# TASK BRIEF:
Retype only the lines below from the one with "Build this scene" to the one with "C.cycles.max_bounces = 16;", inclusive, skipping every image.

───── EXCERPTED DATA

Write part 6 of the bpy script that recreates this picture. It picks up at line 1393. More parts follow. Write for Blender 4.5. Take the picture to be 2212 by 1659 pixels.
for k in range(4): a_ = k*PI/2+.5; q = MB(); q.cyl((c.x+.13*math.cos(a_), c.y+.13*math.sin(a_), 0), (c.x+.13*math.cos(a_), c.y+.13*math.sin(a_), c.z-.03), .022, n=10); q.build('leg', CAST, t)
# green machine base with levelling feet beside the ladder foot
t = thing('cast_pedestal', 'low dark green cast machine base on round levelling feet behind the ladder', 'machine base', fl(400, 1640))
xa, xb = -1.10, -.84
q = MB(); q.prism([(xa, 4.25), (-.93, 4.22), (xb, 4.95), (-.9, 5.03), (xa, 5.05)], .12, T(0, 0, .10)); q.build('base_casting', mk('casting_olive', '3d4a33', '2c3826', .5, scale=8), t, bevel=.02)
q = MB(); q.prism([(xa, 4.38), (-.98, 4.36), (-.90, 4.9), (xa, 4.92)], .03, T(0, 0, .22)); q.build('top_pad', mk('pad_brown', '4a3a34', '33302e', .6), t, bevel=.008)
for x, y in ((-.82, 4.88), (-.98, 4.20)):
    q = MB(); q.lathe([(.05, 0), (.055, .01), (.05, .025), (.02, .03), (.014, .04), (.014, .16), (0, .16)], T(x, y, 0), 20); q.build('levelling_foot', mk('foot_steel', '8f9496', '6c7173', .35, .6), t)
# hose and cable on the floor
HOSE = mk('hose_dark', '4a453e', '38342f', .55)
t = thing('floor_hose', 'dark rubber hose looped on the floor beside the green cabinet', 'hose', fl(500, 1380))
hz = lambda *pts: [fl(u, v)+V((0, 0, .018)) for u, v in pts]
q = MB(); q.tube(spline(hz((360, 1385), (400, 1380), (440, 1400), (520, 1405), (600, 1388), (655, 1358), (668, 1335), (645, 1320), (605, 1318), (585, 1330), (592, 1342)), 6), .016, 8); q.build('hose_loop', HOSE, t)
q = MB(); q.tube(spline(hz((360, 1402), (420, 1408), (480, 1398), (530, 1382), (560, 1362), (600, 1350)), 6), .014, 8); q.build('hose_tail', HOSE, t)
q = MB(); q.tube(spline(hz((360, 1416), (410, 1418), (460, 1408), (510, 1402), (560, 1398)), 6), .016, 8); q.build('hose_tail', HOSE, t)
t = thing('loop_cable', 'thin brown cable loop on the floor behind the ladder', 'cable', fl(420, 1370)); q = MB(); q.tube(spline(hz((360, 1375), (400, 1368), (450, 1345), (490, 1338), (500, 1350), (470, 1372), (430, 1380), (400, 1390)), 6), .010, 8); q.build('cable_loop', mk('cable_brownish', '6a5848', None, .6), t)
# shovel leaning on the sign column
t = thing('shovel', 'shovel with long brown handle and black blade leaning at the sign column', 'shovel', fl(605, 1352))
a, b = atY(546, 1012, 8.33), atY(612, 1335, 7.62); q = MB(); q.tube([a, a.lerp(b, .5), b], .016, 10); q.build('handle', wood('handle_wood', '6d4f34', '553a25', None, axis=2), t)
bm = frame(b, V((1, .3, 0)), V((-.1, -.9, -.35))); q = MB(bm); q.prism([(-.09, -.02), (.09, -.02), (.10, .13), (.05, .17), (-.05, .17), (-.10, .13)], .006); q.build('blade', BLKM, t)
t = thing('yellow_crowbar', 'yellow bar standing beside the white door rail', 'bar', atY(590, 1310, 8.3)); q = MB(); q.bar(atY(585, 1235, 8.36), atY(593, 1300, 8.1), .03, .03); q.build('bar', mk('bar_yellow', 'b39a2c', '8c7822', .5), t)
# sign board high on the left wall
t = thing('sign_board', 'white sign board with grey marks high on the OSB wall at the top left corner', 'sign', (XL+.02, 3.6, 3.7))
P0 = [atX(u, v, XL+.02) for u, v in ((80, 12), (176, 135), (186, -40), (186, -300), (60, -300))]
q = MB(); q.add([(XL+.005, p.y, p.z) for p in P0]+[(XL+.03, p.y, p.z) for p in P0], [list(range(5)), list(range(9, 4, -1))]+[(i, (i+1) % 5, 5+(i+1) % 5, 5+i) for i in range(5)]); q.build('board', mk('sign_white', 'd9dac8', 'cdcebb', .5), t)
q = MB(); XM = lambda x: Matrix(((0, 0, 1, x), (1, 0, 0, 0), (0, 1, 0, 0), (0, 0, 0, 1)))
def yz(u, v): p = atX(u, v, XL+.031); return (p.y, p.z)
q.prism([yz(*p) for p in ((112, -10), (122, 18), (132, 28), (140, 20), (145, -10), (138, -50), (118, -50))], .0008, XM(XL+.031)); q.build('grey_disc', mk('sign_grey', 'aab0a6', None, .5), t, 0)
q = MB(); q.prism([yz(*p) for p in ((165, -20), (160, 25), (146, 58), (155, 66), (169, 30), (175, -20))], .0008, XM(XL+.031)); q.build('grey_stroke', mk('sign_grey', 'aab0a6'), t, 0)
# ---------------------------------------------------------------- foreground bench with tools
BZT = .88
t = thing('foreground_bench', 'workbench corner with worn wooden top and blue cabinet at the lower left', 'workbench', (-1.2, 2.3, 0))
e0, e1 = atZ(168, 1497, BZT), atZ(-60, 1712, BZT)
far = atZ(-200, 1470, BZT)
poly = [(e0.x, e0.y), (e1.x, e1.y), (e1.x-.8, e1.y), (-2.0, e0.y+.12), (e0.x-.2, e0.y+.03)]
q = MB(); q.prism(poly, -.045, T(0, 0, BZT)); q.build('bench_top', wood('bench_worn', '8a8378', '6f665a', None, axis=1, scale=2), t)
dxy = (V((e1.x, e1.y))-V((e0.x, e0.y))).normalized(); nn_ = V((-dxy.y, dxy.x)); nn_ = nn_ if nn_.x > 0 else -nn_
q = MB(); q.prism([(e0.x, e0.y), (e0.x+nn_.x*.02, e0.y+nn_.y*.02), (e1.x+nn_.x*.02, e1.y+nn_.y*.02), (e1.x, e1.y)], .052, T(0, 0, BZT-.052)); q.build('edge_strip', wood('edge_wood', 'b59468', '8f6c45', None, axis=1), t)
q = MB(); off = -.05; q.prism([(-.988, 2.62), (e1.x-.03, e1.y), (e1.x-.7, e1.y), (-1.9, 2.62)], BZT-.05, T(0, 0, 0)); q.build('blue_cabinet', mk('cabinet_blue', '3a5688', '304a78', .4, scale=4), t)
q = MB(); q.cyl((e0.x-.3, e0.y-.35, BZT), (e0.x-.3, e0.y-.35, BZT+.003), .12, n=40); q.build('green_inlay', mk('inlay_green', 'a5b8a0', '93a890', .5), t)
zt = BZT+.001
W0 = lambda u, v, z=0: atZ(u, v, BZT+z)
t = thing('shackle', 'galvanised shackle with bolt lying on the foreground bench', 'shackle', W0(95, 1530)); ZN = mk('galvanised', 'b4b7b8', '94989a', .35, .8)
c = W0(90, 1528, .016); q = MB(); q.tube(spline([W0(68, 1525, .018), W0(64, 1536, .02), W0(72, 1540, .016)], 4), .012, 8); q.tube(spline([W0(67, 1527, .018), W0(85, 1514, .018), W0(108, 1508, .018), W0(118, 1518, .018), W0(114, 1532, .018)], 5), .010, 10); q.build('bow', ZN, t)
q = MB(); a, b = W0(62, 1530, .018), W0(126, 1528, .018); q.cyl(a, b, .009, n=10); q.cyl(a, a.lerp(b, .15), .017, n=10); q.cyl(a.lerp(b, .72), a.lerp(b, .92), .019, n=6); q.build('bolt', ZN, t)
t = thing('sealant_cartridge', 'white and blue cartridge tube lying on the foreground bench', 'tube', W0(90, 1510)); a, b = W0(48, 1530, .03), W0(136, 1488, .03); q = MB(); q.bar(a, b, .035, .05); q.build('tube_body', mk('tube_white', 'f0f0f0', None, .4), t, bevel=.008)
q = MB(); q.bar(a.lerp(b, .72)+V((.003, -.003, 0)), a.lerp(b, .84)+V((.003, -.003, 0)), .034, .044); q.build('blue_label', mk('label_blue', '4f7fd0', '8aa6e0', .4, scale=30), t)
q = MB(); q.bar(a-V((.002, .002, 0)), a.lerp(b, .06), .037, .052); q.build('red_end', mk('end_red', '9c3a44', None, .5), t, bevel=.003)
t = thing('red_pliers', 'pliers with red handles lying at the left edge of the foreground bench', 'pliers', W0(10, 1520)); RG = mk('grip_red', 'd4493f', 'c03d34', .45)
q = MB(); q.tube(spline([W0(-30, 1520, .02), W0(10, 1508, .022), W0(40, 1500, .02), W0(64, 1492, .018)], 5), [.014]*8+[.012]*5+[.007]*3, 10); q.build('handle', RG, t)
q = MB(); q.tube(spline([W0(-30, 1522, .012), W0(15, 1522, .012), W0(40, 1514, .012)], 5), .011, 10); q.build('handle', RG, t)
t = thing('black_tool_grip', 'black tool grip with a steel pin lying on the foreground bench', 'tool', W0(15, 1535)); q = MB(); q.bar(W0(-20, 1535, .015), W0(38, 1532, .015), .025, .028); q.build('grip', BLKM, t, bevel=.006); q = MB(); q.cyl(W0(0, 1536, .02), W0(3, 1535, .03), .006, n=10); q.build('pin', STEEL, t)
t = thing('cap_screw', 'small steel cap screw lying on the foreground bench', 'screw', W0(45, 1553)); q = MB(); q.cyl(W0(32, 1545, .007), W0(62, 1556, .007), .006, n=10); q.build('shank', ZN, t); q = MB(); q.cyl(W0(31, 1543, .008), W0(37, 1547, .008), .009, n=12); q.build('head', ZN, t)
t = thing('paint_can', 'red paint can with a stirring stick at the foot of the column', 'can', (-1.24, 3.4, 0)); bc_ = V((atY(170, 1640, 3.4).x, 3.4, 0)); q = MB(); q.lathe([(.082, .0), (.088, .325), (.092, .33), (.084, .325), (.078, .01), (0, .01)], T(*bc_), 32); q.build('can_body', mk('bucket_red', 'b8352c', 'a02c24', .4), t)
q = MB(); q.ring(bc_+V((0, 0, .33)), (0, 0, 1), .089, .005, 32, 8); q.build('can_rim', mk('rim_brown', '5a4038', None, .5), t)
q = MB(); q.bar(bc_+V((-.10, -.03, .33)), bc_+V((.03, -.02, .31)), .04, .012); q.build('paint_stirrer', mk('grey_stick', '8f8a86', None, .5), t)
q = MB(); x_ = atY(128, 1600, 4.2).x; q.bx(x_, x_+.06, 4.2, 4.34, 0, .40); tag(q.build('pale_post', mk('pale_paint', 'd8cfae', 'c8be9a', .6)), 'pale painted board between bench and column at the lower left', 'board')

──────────
───── EXCERPTED DATA

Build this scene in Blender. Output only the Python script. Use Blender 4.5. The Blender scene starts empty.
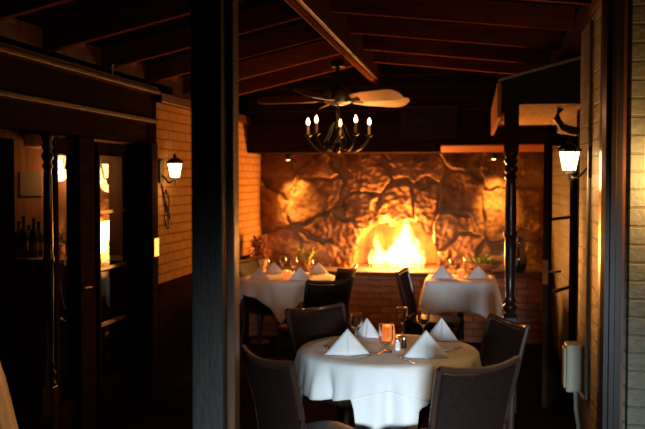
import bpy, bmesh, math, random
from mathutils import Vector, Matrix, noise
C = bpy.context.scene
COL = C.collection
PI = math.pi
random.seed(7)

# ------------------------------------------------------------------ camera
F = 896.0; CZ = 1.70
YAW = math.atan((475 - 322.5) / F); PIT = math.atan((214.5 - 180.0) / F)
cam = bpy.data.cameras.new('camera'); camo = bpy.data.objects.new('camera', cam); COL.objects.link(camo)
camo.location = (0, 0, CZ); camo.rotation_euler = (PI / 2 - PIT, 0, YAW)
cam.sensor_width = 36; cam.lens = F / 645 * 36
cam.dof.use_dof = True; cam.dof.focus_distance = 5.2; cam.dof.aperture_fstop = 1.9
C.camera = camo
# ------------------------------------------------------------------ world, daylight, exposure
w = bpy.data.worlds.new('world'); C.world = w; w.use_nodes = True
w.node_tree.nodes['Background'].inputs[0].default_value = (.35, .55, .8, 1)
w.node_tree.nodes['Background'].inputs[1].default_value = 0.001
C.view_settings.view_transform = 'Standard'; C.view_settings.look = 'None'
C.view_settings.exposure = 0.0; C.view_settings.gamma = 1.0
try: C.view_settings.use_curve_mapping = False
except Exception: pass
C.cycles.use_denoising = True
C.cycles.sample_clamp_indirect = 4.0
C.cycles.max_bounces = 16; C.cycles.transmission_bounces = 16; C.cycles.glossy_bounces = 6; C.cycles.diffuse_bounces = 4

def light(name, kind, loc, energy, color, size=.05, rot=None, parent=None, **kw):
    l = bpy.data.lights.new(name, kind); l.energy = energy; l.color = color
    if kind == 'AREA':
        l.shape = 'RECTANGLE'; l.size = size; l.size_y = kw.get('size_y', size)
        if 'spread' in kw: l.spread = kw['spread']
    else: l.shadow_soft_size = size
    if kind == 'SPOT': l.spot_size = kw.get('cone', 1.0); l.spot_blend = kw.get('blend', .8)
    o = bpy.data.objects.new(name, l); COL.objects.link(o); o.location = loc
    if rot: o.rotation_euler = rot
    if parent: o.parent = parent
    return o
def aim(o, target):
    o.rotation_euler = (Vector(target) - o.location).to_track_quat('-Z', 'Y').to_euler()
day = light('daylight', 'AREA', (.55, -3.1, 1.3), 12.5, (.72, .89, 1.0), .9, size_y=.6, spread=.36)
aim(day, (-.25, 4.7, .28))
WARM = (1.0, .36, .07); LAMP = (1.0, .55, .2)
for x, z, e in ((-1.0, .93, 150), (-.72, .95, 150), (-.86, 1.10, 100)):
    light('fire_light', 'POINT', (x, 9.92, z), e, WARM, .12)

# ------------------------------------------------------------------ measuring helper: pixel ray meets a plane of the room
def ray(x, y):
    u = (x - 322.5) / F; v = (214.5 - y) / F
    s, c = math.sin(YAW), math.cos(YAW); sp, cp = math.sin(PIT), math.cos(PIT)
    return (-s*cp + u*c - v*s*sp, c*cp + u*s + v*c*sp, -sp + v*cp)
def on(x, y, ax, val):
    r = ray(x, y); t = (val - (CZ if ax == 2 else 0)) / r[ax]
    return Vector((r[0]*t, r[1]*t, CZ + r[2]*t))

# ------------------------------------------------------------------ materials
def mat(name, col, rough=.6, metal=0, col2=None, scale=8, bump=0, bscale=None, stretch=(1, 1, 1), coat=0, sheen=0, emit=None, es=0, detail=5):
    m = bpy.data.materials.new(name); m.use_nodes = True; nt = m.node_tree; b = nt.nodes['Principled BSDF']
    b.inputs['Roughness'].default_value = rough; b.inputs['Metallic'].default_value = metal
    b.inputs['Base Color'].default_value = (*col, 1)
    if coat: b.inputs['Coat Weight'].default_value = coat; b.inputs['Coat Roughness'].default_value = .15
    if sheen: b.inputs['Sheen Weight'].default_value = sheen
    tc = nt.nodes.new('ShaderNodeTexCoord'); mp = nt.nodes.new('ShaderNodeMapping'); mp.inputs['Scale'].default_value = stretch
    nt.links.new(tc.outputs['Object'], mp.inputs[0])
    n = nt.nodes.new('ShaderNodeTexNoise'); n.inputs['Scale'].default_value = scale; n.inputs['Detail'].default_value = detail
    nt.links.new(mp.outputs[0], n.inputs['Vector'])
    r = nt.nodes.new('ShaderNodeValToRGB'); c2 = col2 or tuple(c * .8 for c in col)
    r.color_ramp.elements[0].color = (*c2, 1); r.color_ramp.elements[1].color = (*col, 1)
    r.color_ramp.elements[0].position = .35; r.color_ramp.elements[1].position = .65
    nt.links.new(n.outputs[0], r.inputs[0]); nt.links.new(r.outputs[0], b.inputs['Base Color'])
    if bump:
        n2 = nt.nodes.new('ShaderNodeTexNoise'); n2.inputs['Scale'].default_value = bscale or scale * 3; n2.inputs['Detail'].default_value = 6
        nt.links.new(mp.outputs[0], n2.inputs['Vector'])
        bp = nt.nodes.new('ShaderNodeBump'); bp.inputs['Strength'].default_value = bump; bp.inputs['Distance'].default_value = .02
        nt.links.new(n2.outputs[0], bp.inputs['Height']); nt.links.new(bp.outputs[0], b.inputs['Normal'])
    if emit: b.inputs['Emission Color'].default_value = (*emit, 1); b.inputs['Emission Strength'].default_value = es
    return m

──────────
───── EXCERPTED DATA

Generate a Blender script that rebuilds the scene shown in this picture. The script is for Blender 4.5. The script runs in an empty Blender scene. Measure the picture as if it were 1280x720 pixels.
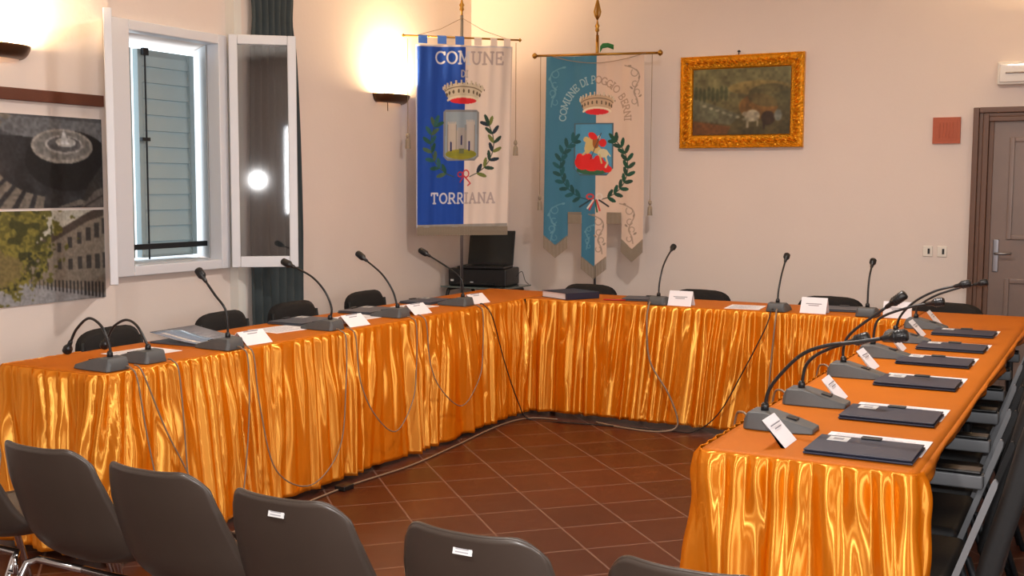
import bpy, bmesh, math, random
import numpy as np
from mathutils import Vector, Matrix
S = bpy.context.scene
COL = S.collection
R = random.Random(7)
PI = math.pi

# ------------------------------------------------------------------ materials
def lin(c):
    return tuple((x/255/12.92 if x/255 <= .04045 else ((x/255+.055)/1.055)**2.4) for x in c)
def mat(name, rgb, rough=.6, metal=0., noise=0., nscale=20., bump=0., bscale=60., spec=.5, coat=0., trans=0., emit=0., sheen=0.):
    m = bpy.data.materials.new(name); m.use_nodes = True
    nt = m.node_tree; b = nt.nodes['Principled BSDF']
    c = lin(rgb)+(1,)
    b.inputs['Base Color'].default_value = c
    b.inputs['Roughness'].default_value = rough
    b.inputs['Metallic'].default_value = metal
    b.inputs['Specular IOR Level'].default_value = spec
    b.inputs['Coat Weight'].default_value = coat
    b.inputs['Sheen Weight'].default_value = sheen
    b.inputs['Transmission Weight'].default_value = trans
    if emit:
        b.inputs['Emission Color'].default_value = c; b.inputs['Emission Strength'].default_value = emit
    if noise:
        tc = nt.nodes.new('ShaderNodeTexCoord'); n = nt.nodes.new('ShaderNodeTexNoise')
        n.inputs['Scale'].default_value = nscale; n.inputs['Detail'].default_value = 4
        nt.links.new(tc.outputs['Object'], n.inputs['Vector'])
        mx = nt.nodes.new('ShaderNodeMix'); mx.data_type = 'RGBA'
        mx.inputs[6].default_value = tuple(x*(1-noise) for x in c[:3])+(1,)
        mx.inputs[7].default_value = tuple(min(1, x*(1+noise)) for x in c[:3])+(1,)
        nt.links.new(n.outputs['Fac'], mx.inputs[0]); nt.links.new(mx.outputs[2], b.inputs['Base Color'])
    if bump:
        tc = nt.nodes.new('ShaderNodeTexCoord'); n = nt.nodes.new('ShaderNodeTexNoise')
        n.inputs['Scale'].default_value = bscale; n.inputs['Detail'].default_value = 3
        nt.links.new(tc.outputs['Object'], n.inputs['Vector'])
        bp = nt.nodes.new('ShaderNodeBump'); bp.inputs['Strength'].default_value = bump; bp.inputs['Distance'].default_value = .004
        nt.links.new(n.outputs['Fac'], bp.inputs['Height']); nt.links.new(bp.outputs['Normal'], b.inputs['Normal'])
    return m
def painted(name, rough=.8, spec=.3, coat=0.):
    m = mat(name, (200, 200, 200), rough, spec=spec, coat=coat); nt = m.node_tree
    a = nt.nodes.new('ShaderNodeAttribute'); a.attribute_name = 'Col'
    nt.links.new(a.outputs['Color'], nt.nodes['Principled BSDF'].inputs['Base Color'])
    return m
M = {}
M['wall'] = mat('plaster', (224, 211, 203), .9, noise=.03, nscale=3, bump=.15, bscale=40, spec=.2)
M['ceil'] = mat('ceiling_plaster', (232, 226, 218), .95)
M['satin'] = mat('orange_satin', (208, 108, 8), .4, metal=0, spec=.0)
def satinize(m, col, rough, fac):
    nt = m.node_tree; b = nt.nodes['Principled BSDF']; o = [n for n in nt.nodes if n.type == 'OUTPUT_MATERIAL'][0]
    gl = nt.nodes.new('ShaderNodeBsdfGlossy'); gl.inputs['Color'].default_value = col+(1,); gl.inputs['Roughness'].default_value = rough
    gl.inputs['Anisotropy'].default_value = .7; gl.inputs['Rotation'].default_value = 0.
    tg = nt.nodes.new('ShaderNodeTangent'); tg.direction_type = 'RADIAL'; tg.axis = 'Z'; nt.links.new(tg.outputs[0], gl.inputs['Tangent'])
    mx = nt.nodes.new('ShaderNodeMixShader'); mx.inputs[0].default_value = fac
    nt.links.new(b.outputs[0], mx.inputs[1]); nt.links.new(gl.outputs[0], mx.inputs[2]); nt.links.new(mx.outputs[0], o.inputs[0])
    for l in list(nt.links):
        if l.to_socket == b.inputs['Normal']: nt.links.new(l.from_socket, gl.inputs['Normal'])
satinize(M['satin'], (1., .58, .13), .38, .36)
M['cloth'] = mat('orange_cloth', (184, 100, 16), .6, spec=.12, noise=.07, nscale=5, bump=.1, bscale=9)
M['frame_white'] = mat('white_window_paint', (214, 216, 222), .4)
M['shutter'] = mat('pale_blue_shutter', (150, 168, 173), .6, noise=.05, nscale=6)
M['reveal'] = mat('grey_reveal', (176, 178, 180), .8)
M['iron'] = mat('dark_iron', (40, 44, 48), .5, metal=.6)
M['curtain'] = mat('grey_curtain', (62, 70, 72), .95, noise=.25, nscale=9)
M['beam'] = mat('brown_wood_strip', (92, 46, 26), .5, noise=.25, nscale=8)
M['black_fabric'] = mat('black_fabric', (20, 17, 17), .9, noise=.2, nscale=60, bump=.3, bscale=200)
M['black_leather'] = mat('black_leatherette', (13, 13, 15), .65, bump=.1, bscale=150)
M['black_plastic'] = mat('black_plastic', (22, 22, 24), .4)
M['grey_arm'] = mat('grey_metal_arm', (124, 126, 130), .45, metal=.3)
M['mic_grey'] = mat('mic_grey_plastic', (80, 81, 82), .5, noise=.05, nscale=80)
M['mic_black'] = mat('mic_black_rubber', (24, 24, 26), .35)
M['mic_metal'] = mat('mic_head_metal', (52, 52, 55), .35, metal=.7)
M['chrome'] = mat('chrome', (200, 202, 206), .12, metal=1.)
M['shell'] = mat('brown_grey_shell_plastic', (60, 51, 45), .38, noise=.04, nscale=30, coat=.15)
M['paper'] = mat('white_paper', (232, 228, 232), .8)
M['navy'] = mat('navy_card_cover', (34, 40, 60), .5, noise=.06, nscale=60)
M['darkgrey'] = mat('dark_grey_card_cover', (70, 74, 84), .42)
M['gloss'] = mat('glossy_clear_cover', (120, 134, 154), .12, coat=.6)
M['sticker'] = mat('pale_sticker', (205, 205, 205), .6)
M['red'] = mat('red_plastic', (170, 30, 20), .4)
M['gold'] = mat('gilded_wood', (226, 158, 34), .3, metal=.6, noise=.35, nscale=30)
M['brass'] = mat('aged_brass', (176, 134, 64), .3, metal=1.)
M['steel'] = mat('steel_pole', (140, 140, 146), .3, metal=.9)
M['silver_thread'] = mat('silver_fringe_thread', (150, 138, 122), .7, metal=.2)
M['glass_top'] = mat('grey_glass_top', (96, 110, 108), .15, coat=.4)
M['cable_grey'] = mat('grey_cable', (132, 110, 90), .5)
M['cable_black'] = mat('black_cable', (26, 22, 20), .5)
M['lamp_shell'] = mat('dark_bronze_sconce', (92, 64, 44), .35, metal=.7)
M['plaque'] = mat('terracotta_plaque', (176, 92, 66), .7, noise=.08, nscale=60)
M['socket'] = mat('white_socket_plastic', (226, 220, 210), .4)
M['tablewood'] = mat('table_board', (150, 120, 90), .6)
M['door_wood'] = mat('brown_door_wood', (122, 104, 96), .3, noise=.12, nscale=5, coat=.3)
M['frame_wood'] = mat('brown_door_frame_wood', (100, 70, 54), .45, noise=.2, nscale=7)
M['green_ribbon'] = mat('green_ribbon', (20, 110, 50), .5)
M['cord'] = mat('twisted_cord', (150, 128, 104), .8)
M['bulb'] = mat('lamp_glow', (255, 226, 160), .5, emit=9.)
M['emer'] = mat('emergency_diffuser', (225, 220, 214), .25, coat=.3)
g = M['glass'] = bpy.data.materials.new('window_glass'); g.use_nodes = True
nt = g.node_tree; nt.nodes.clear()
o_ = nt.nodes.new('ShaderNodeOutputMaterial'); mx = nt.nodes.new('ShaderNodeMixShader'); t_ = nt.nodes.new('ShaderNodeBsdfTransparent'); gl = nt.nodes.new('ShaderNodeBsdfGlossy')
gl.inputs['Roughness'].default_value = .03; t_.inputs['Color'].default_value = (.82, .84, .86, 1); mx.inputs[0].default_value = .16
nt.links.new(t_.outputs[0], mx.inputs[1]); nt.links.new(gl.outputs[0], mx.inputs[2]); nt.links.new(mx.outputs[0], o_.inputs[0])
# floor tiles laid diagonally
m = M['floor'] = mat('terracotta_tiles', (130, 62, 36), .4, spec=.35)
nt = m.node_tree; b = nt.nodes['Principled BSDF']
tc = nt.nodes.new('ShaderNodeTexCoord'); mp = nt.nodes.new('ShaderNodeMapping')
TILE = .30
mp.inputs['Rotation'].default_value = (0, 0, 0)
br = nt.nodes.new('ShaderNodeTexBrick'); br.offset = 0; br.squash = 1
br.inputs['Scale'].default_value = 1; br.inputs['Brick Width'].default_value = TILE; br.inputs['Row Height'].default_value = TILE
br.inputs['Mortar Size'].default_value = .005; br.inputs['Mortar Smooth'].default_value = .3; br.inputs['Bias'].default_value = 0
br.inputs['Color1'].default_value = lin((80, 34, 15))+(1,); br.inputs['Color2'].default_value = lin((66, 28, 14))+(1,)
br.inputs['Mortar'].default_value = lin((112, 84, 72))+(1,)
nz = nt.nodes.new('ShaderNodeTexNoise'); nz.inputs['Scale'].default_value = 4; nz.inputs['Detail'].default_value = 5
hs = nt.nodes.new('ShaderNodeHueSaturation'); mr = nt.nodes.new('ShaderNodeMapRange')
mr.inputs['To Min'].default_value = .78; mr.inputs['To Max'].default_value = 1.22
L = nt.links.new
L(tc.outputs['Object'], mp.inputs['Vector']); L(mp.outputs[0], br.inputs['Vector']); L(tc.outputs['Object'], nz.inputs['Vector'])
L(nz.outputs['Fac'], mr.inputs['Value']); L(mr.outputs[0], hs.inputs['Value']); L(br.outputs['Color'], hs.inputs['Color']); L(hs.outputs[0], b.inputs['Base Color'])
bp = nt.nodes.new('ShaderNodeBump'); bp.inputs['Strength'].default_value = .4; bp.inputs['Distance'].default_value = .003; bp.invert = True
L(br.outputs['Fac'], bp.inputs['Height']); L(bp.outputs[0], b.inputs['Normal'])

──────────

# ANSWER FOR THIS EXERCISE:
Build this scene in Blender. Output only the Python script. Use Blender 4.5. The Blender scene starts empty.
import bpy, bmesh, math, random
from mathutils import Vector, Matrix, noise
C = bpy.context.scene
COL = C.collection
PI = math.pi
random.seed(7)

# ------------------------------------------------------------------ camera
F = 896.0; CZ = 1.70
YAW = math.atan((475 - 322.5) / F); PIT = math.atan((214.5 - 180.0) / F)
cam = bpy.data.cameras.new('camera'); camo = bpy.data.objects.new('camera', cam); COL.objects.link(camo)
camo.location = (0, 0, CZ); camo.rotation_euler = (PI / 2 - PIT, 0, YAW)
cam.sensor_width = 36; cam.lens = F / 645 * 36
cam.dof.use_dof = True; cam.dof.focus_distance = 5.2; cam.dof.aperture_fstop = 1.9
C.camera = camo
# ------------------------------------------------------------------ world, daylight, exposure
w = bpy.data.worlds.new('world'); C.world = w; w.use_nodes = True
w.node_tree.nodes['Background'].inputs[0].default_value = (.35, .55, .8, 1)
w.node_tree.nodes['Background'].inputs[1].default_value = 0.001
C.view_settings.view_transform = 'Standard'; C.view_settings.look = 'None'
C.view_settings.exposure = 0.0; C.view_settings.gamma = 1.0
try: C.view_settings.use_curve_mapping = False
except Exception: pass
C.cycles.use_denoising = True
C.cycles.sample_clamp_indirect = 4.0
C.cycles.max_bounces = 16; C.cycles.transmission_bounces = 16; C.cycles.glossy_bounces = 6; C.cycles.diffuse_bounces = 4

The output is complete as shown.